Epistemic and Aleatoric Uncertainties in Weather and Climate
Published:
Machine learning is rapidly becoming an important part of weather and climate modelling, particularly through ML-based parameterisations for unresolved atmospheric processes. By learning small-scale behaviour from high-resolution simulations, these approaches can be embedded within coarser-resolution models at much lower computational cost. However, we still lack a clear understanding of how uncertainties in ML parameterisations influence simulations across weather and climate timescales. In our paper, we aim to quantify uncertainties in ML parameterisations by source and across timescales.
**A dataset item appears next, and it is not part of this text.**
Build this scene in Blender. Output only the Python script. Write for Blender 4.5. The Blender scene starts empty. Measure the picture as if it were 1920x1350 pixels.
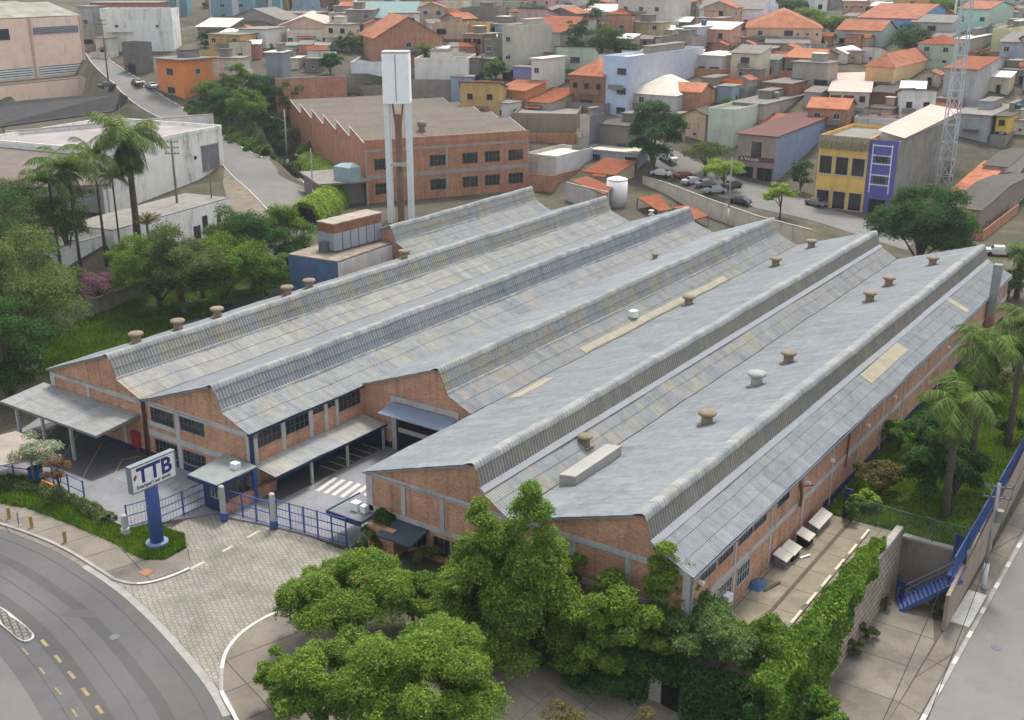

Uncertainty is often categorised into two types: aleatoric uncertainty, which arises from inherent randomness or natural variability in a system, and epistemic uncertainty, which is associated with lack of knowledge and includes model uncertainty and parametric uncertainty.
To study how these uncertainties influence simulations, we use the Lorenz 1996 (L96) model, an idealized system for chaotic dynamics across timescales. We train ML parameterisations to learn the small-scale processes and embed them within a coarse, large-scale version of L96. For epistemic uncertainty, we learn uncertainties in the neural network weights/biases using a Bayesian neural network. For aleatoric uncertainty, we also learn the variability in the unresolved processes present in the training data.
We find that different uncertainties dominate at different timescales. On weather timescales, aleatoric uncertainty associated with unresolved variability has the largest impact on forecasts, while on climate timescales, epistemic uncertainty associated with the ML parameters becomes increasingly important (see Figure below).

Our results also show that the way uncertainty is sampled can affect simulation behaviour, and that sampling epistemic uncertainty over longer timescales may create opportunities to better constrain model uncertainty using observations. Overall, our work highlights both the importance of uncertainty quantification in ML parameterisations and the need to tailor these approaches to the prediction timescale of interest.